GOAL OF THE EXERCISE = Would you transcribe the whole listing exactly, minus its pictures?

☆ ☆ ☆ ☆

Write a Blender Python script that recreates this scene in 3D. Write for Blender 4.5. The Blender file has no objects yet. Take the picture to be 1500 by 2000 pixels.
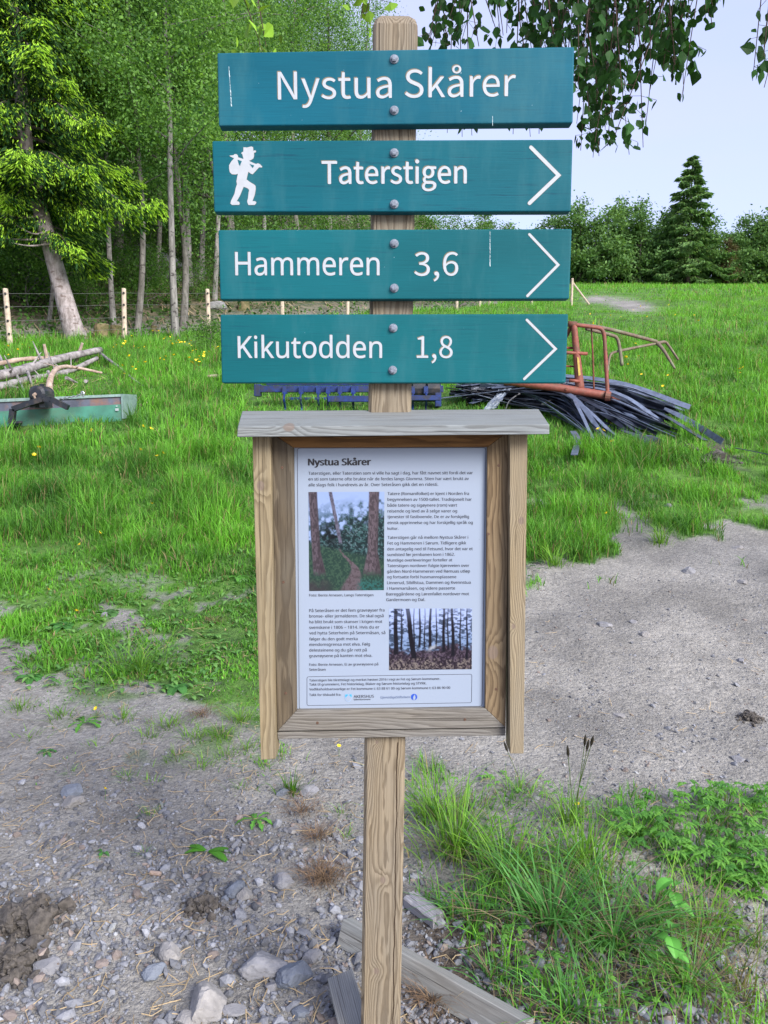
import bpy, bmesh, math, os
import numpy as np
from mathutils import Vector
R = math.radians
sc = bpy.context.scene
col = sc.collection
rng = np.random.default_rng(7)

# ------------------------------------------------------------------ camera, sky, sun, exposure
PITCH = R(6.0); FPX = 1503.0; CAMZ = 1.5
cam_d = bpy.data.cameras.new('camera'); cam = bpy.data.objects.new('camera', cam_d); col.objects.link(cam)
cam.location = (0, 0, CAMZ); cam.rotation_euler = (R(90) - PITCH, 0, 0)
cam_d.sensor_fit = 'VERTICAL'; cam_d.sensor_height = 36.0; cam_d.lens = 36.0 * FPX / 2000.0
cam_d.clip_start = 0.05; cam_d.clip_end = 3000
sc.camera = cam

SUN_EL, SUN_AZ = R(32), R(140)           # azimuth clockwise from +Y (the view direction)
world = bpy.data.worlds.new('World'); sc.world = world; world.use_nodes = True
wn = world.node_tree; wn.nodes.clear()
wo = wn.nodes.new('ShaderNodeOutputWorld'); bg = wn.nodes.new('ShaderNodeBackground')
sky = wn.nodes.new('ShaderNodeTexSky'); sky.sky_type = 'NISHITA'; sky.sun_disc = False
sky.sun_elevation = SUN_EL; sky.sun_rotation = SUN_AZ
sky.air_density = 1.0; sky.dust_density = 2.5; sky.ozone_density = 2.0
veil = wn.nodes.new('ShaderNodeMix'); veil.data_type = 'RGBA'     # thin high cloud whitening the blue
wtc = wn.nodes.new('ShaderNodeTexCoord'); wmp = wn.nodes.new('ShaderNodeMapping'); wmp.inputs['Scale'].default_value = (1.2, 1.2, 4.5)
wnz = wn.nodes.new('ShaderNodeTexNoise'); wnz.inputs['Scale'].default_value = 1.6; wnz.inputs['Detail'].default_value = 5.0
wmr = wn.nodes.new('ShaderNodeMapRange'); wmr.inputs[1].default_value = 0.3; wmr.inputs[2].default_value = 0.7; wmr.inputs[3].default_value = 0.52; wmr.inputs[4].default_value = 0.76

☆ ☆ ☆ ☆

EXERCISE ANSWER =
Write a Blender Python script that recreates this scene in 3D. Write for Blender 4.5. The Blender file has no objects yet. Take the picture to be 1500 by 2000 pixels.
import bpy, bmesh, math, os
import numpy as np
from mathutils import Vector
R = math.radians
sc = bpy.context.scene
col = sc.collection
rng = np.random.default_rng(7)

# ------------------------------------------------------------------ camera, sky, sun, exposure
PITCH = R(6.0); FPX = 1503.0; CAMZ = 1.5
cam_d = bpy.data.cameras.new('camera'); cam = bpy.data.objects.new('camera', cam_d); col.objects.link(cam)
cam.location = (0, 0, CAMZ); cam.rotation_euler = (R(90) - PITCH, 0, 0)
cam_d.sensor_fit = 'VERTICAL'; cam_d.sensor_height = 36.0; cam_d.lens = 36.0 * FPX / 2000.0
cam_d.clip_start = 0.05; cam_d.clip_end = 3000
sc.camera = cam

SUN_EL, SUN_AZ = R(32), R(140)           # azimuth clockwise from +Y (the view direction)
world = bpy.data.worlds.new('World'); sc.world = world; world.use_nodes = True
wn = world.node_tree; wn.nodes.clear()
wo = wn.nodes.new('ShaderNodeOutputWorld'); bg = wn.nodes.new('ShaderNodeBackground')
sky = wn.nodes.new('ShaderNodeTexSky'); sky.sky_type = 'NISHITA'; sky.sun_disc = False
sky.sun_elevation = SUN_EL; sky.sun_rotation = SUN_AZ
sky.air_density = 1.0; sky.dust_density = 2.5; sky.ozone_density = 2.0
veil = wn.nodes.new('ShaderNodeMix'); veil.data_type = 'RGBA'     # thin high cloud whitening the blue
wtc = wn.nodes.new('ShaderNodeTexCoord'); wmp = wn.nodes.new('ShaderNodeMapping'); wmp.inputs['Scale'].default_value = (1.2, 1.2, 4.5)
wnz = wn.nodes.new('ShaderNodeTexNoise'); wnz.inputs['Scale'].default_value = 1.6; wnz.inputs['Detail'].default_value = 5.0
wmr = wn.nodes.new('ShaderNodeMapRange'); wmr.inputs[1].default_value = 0.3; wmr.inputs[2].default_value = 0.7; wmr.inputs[3].default_value = 0.52; wmr.inputs[4].default_value = 0.76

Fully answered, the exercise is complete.